Exercise:
Skip the pictures. Set down, word for word, the lines from the start of the material up to and including the line with "black pouch', 'rag')".

Source excerpt:
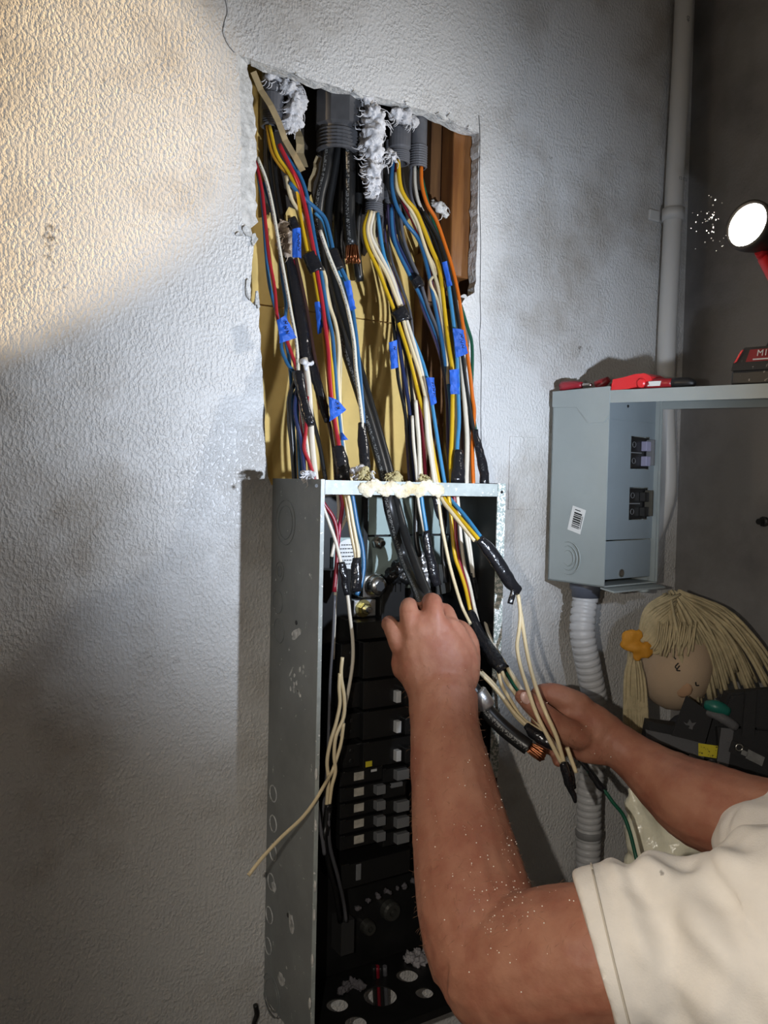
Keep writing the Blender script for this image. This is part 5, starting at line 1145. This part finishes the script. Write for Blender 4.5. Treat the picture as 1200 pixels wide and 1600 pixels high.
bk = slab('belt_strap', [(1145, 1158), (1215, 1190), (1208, 1210), (1140, 1174)], dp-0.032, 0.005, FABB, tp, 0.001)
ring('grommet', PD(1155, 1168, dp-0.034), FW, 0.0055, 0.0016, CHROME, bk, 18, 6)
slab('buckle', [(1170, 1172), (1194, 1184), (1190, 1196), (1166, 1184)], dp-0.036, 0.004, CHROME, bk, 0.001)
slab('buckle_pin', [(1160, 1172), (1169, 1176), (1167, 1182), (1158, 1178)], dp-0.036, 0.003, CHROME, bk, 0.0006)
tag(setbase(tp, PD(1150, 1330, dp)), 'black nylon tool pouch with silver buckle in front of the doll', 'tool pouch')
gt = empty('hand_tool')
bm = bmesh.new(); add_tube(bm, [PD(1103, 1102, dp-0.006), PD(1118, 1104, dp-0.016), PD(1136, 1112, dp-0.014)], [0.008, 0.011, 0.010], 12, 4); finish('handle', bm, GREENP, gt)
bm = bmesh.new(); add_tube(bm, [PD(1103, 1112, dp-0.006), PD(1125, 1120, dp-0.02), PD(1150, 1136, dp-0.02)], [0.006, 0.008, 0.008], 12, 4); finish('grip', bm, FABG, gt)
tag(setbase(gt, PD(1120, 1110, dp)), 'green-handled tool sticking out of the black pouch', 'hand tool')
# pale cloth under the pouch
bm = bmesh.new()  # added dark sheet: its colour stands for the shade behind the cables
for px, py, r in [(1085, 1190, 14), (1110, 1198, 14), (1135, 1208, 14), (1160, 1218, 14), (1100, 1240, 40), (1140, 1260, 45)]: add_ball(bm, PD(px, py, 1.41), r*1.41/F, [(FW, 0.7)], 2)
o = remesh('white_rag', bm, 0.005, mat('white_rag_cloth', (0.5, 0.49, 0.48), 0.9), None, 5, 0.6, lambda c, n_: c+n_*0.006*noise.noise(c*30)); tag(o, 'pale rag showing below the black pouch', 'rag')

# ------------------------------------------------------------------ the worker
per_ = empty('person')
bm = bmesh.new()  # added dark sheet: its colour stands for the shade behind the cables
dh = 1.16                                              # gripping (left) hand distance
def S(px): return px*dh/F
def hp(x, y, d_=0.0): return PD(x, y, dh+d_)
# forearm, elbow, upper arm
add_limb(bm, [PD(692, 1085, 1.150), PD(695, 1140, 1.125), PD(707, 1220, 1.085), PD(724, 1320, 1.03), PD(745, 1420, 0.975), PD(772, 1500, 0.935)],
         [54*1.15/F, 55*1.125/F, 66*1.085/F, 80*1.03/F, 94*0.975/F, 100*0.935/F], 20, 5)
add_limb(bm, [PD(772, 1500, 0.935), PD(800, 1515, 0.915), PD(870, 1500, 0.885), PD(940, 1490, 0.860), PD(1060, 1488, 0.845), PD(1170, 1500, 0.82)],
         [100*0.935/F, 104*0.915/F, 109*0.885/F, 104*0.86/F, 104*0.845/F, 112*0.82/F], 20, 5)
# back of the hand
add_limb(bm, [hp(688, 1082), hp(680, 1040, -0.004), hp(668, 1000, 0.0)], [S(50), S(60), S(50)], 18, 5, (FW, 0.62))
add_limb(bm, [hp(690, 1080, .004), hp(704, 1042, 0.006), hp(694, 1000, 0.01)], [S(46), S(47), S(40)], 18, 5, (FW, 0.7))
add_ball(bm, hp(648, 1035, 0.008), S(40), [(FW, 0.7)])
# fingers: knuckle -> bend -> tip, curling round the cable into the panel
def finger(pts, rad): add_limb(bm, [hp(*p) for p in pts], [S(r) for r in rad], 12, 4)
finger([(626, 1010, .004), (615, 986, .006), (608, 973, .030), (622, 986, .055)], [17, 14.5, 12.5, 11])
finger([(648, 1000, -.004), (640, 962, .000), (639, 947, .034), (650, 968, .066), (660, 985, .070)], [20, 15.5, 15, 14, 11])
finger([(682, 995, -.006), (677, 955, .000), (675, 941, .036), (672, 962, .070), (668, 985, .074)], [22, 16.5, 16.5, 15, 12])
finger([(706, 1005, .010), (702, 972, .024), (694, 955, .048), (684, 966, .075), (674, 985, .080)], [21, 16, 14, 13, 11])
finger([(728, 1040, .02), (732, 1010, .036), (724, 985, .056), (704, 975, .080)], [24, 18, 14, 11])
for x, y, d_ in ((646, 992, -.010), (680, 986, -.012), (706, 996, .002)): add_ball(bm, hp(x, y, d_), S(15), None)
# right arm
dr = 1.22
add_limb(bm, [PD(958, 1160, dr), PD(990, 1183, 1.205), PD(1040, 1222, 1.17), PD(1100, 1258, 1.12), PD(1190, 1282, 1.06), PD(1290, 1310, 1.00)],
         [35*dr/F, 37*1.205/F, 52*1.17/F, 68*1.12/F, 66*1.06/F, 78*1.0/F], 18, 5)
add_limb(bm, [PD(1290, 1310, 1.00), PD(1380, 1350, 0.95), PD(1460, 1390, 0.92)], [78*1.0/F, 90*.95/F, 105*.92/F], 16, 5)
def rp(x, y, d_=0.0): return PD(x, y, dr+d_)
def SR(px): return px*dr/F
add_limb(bm, [rp(955, 1158), rp(925, 1140, .002), rp(895, 1120, .004)], [SR(36), SR(40), SR(34)], 16, 5, (FW, 0.7))
add_limb(bm, [rp(950, 1165), rp(915, 1160, .0), rp(890, 1150, .004)], [SR(32), SR(31), SR(24)], 16, 5, (FW, 0.75))
def rfinger(pts, rad): add_limb(bm, [rp(*p) for p in pts], [SR(r) for r in rad], 12, 4)
rfinger([(905, 1150, -.010), (880, 1140, -.026), (852, 1118, -.032), (828, 1097, -.026), (815, 1088, -.022)], [24, 20, 17, 16, 12])      # thumb
rfinger([(905, 1105, .006), (872, 1087, .004), (846, 1084, .012), (836, 1100, .030), (842, 1118, .040)], [24, 19, 15.5, 14, 11])          # index
rfinger([(898, 1120, .026), (866, 1108, .040), (846, 1120, .052), (844, 1142, .040), (849, 1164, .020)], [20, 17, 15, 14, 11])
rfinger([(900, 1145, .030), (872, 1138, .048), (857, 1150, .052), (856, 1170, .036)], [18, 16, 14, 10])
rfinger([(906, 1165, .026), (884, 1166, .044), (872, 1178, .040), (872, 1190, .024)], [17, 14, 12, 9])
# torso, neck, head (beyond the right edge of the frame)
HC = CAM+FW*0.60+RT*0.52-UP*0.05
NK = CAM+FW*0.66+RT*0.545-UP*0.23
add_limb(bm, [PD(1170, 1500, .80), CAM+FW*.78+RT*.47-UP*.40, PD(1460, 1390, .92)], [0.08, 0.105, 0.075], 16, 5)
add_limb(bm, [CAM+FW*.74+RT*.50-UP*.42, CAM+FW*.70+RT*.52-UP*.65, CAM+FW*.68+RT*.53-UP*.95], [0.13, 0.15, 0.145], 18, 5)
add_limb(bm, [NK-UP*0.10, NK, HC-UP*0.06], [0.075, 0.056, 0.055], 16, 5)
FA = (PY(600, 700, 0)-HC).normalized(); SA = FA.cross(V((0, 0, 1))).normalized()
add_ball(bm, HC, 0.092, [(SA, 0.84), (V((0, 0, 1)), 1.22)], 3)
add_ball(bm, HC+FA*0.088-UP*0.018, 0.016, [(V((0, 0, 1)), 1.5)], 2)
for s_ in (-1, 1): add_ball(bm, HC+SA*0.078*s_-UP*0.01, 0.022, [(SA, 0.4), (V((0, 0, 1)), 1.4)], 2)
add_ball(bm, HC+FA*0.07-UP*0.085, 0.026, None, 2)
def skin_d(c, n_): return c+n_*(0.0011*noise.noise(c*38)+0.0006*noise.noise(c*90))
body = remesh('body', bm, 0.0031, SKIN, per_, 4, 0.5, skin_d)
# plaster dust on the forearm, fine hairs
bmd = bmesh.new(); bmh = bmesh.new(); rnd = random.Random(3); cand = []
for v in body.data.vertices:
    if (CAM-v.co).dot(v.normal) > 0.1:
        x, y, z_ = proj(v.co)
        if 630 < x < 960 and 1040 < y < 1600 and z_ < 1.2: cand.append((v.co.copy(), v.normal.copy(), x, y))
for co, nn, x, y in rnd.sample(cand, min(len(cand), 2600)):
    wgt = math.exp(-((x-775)/75)**2-((y-1385)/95)**2)+0.12*math.exp(-((y-1180)/120)**2)
    if rnd.random() < wgt*0.3: bmesh.ops.create_icosphere(bmd, subdivisions=1, radius=rnd.choice((0.0004, 0.0005, 0.0008)), matrix=Matrix.Translation(co+nn*0.0004))
    if rnd.random() < 0.5 and y < 1480:
        d1 = (V((rnd.uniform(-1, 1), rnd.uniform(-1, 1), rnd.uniform(-1.6, .2))).normalized()+nn*0.5).normalized()
        add_tube(bmh, [co, co+d1*0.004+nn*0.0008, co+d1*0.008-nn*0.0002], [0.00014, 0.00012, 0.00008], 3, 1)
o = finish('dust_specks', bmd, mat('bright_dust', (0.95, 0.9, 0.8), 0.9), body); o['kind'] = 'stuff'
o = finish('arm_hair', bmh, mat('fair_hair', (0.36, 0.20, 0.12), 0.6), body); o['kind'] = 'stuff'
# thumb nail
bm = bmesh.new(); add_ball(bm, rp(822, 1091, -.0385), SR(11), [(FW, 0.25), ((RT*0.8+UP*0.6).normalized(), 0.75)], 2); finish('thumb_nail', bm, NAIL, body, True)
for s_ in (-1, 1):
    bm = bmesh.new(); add_ball(bm, HC+FA*0.080+SA*0.032*s_+UP*0.004, 0.011, None, 2); finish('eye', bm, WHT, body, True)
tube('mouth', [HC+FA*0.091-UP*0.055-SA*0.022, HC+FA*0.097-UP*0.058, HC+FA*0.091-UP*0.055+SA*0.022], 0.004, mat('lip', (0.42, 0.16, 0.12), 0.5), body, 8, 4)
bm = bmesh.new(); add_ball(bm, HC+UP*0.022-FA*0.014, 0.098, [(SA, 0.88), (V((0, 0, 1)), 1.08)], 3)
for v in list(bm.verts):
    if v.co.z < HC.z-0.03 or ((v.co-HC).dot(FA) > 0.05 and v.co.z < HC.z+0.05): bm.verts.remove(v)
finish('hair', bm, mat('dark_hair', (0.04, 0.025, 0.015), 0.8), per_, True)
# shirt
bm = bmesh.new()  # added dark sheet: its colour stands for the shade behind the cables
add_tube(bm, [PD(929, 1490, 0.852), PD(958, 1484, 0.850), PD(1020, 1479, 0.842), PD(1100, 1484, 0.828), PD(1190, 1505, 0.80), PD(1290, 1540, 0.78)],
         [122*.852/F, 126*.85/F, 129*.842/F, 142*.828/F, 175*.80/F, 215*.78/F], 26, 5)
add_limb(bm, [PD(1170, 1500, .80), CAM+FW*.78+RT*.47-UP*.40, PD(1440, 1390, .93)], [0.105, 0.125, 0.10], 20, 5)
add_limb(bm, [CAM+FW*.74+RT*.50-UP*.42, CAM+FW*.70+RT*.52-UP*.65, CAM+FW*.68+RT*.53-UP*.98], [0.15, 0.175, 0.17], 20, 5)
add_limb(bm, [PD(1300, 1400, .93), PD(1250, 1345, .98), PD(1205, 1330, 1.02)], [0.10, 0.075, 0.068], 18, 5)
h0 = PD(929, 1490, 0.852); hx = (PD(1000, 1479, .845)-h0).normalized()
def shirt_d(c, n_):
    a = (c-h0).dot(hx); q = c-h0; ang = math.atan2(q.dot(UP), -q.dot(FW))
    k = min(1.0, max(0.0, (a-0.022)/0.03))
    top = max(0.0, math.sin(ang+0.15))
    fold = math.sin(a*150+5*noise.noise(V((a*9, ang*0.7, 0.3))))*top*max(0.0, 1-a/0.19)
    n2 = noise.noise(V((a*22+ang*2.2, ang*1.1-a*7, 3.1)))
    return c+n_*(k*(0.0095*fold+0.016*n2+0.003*noise.noise(c*24))+0.0012*noise.noise(c*40))
sh = remesh('shirt', bm, 0.0042, SHIRT, per_, 5, 0.5, shirt_d)
# hem seam
hm = h0+hx*0.018; n1 = UP-hx*UP.dot(hx); n1.normalize(); n2 = hx.cross(n1)
tube('hem_seam', [hm+(n1*math.cos(a)+n2*math.sin(a))*(126.5*.852/F+0.0006) for a in [2*math.pi*i/24 for i in range(25)]], 0.0011, mat('shirt_seam', (0.58, 0.53, 0.45), 0.9), sh, 6, 2)
tag(setbase(per_, CAM+FW*.68+RT*.53-UP*1.1), 'worker in a cream t-shirt reaching both bare arms into the panel', 'person')
# headlamp on the forehead, beyond the frame
hl = empty('headlamp')
ld = (PY(600, 620, 0)-HEADLAMP).normalized()
lathe('housing', HEADLAMP-ld*0.034, ld, [(0, 0.012), (0.004, 0.020), (0.026, 0.022), (0.028, 0.018), (0.024, 0.016)], BLKR, hl, 20, True)
lathe('lens', HEADLAMP-ld*0.012, ld, [(0, 0.016), (0.002, 0.014)], LENS, hl, 20)
ring('strap', HC+V((0, 0, 0.035)), V((0, 0, 1)), 0.104, 0.007, FABB, hl, 32, 6, 0.95)
bm = bmesh.new(); add_tube(bm, [HEADLAMP-ld*0.03, (HEADLAMP-ld*0.03).lerp(HC+V((0, 0, .035)), 0.5)], [0.010, 0.012], 10, 2); finish('bracket', bm, BLKR, hl)
tag(setbase(hl, HC), 'headlamp worn by the worker, shining at the opening', 'headlamp')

Task result:
Keep writing the Blender script for this image. This is part 5, starting at line 1145. This part finishes the script. Write for Blender 4.5. Treat the picture as 1200 pixels wide and 1600 pixels high.
bk = slab('belt_strap', [(1145, 1158), (1215, 1190), (1208, 1210), (1140, 1174)], dp-0.032, 0.005, FABB, tp, 0.001)
ring('grommet', PD(1155, 1168, dp-0.034), FW, 0.0055, 0.0016, CHROME, bk, 18, 6)
slab('buckle', [(1170, 1172), (1194, 1184), (1190, 1196), (1166, 1184)], dp-0.036, 0.004, CHROME, bk, 0.001)
slab('buckle_pin', [(1160, 1172), (1169, 1176), (1167, 1182), (1158, 1178)], dp-0.036, 0.003, CHROME, bk, 0.0006)
tag(setbase(tp, PD(1150, 1330, dp)), 'black nylon tool pouch with silver buckle in front of the doll', 'tool pouch')
gt = empty('hand_tool')
bm = bmesh.new(); add_tube(bm, [PD(1103, 1102, dp-0.006), PD(1118, 1104, dp-0.016), PD(1136, 1112, dp-0.014)], [0.008, 0.011, 0.010], 12, 4); finish('handle', bm, GREENP, gt)
bm = bmesh.new(); add_tube(bm, [PD(1103, 1112, dp-0.006), PD(1125, 1120, dp-0.02), PD(1150, 1136, dp-0.02)], [0.006, 0.008, 0.008], 12, 4); finish('grip', bm, FABG, gt)
tag(setbase(gt, PD(1120, 1110, dp)), 'green-handled tool sticking out of the black pouch', 'hand tool')
# pale cloth under the pouch
bm = bmesh.new()  # added dark sheet: its colour stands for the shade behind the cables
for px, py, r in [(1085, 1190, 14), (1110, 1198, 14), (1135, 1208, 14), (1160, 1218, 14), (1100, 1240, 40), (1140, 1260, 45)]: add_ball(bm, PD(px, py, 1.41), r*1.41/F, [(FW, 0.7)], 2)
o = remesh('white_rag', bm, 0.005, mat('white_rag_cloth', (0.5, 0.49, 0.48), 0.9), None, 5, 0.6, lambda c, n_: c+n_*0.006*noise.noise(c*30)); tag(o, 'pale rag showing below the black pouch', 'rag')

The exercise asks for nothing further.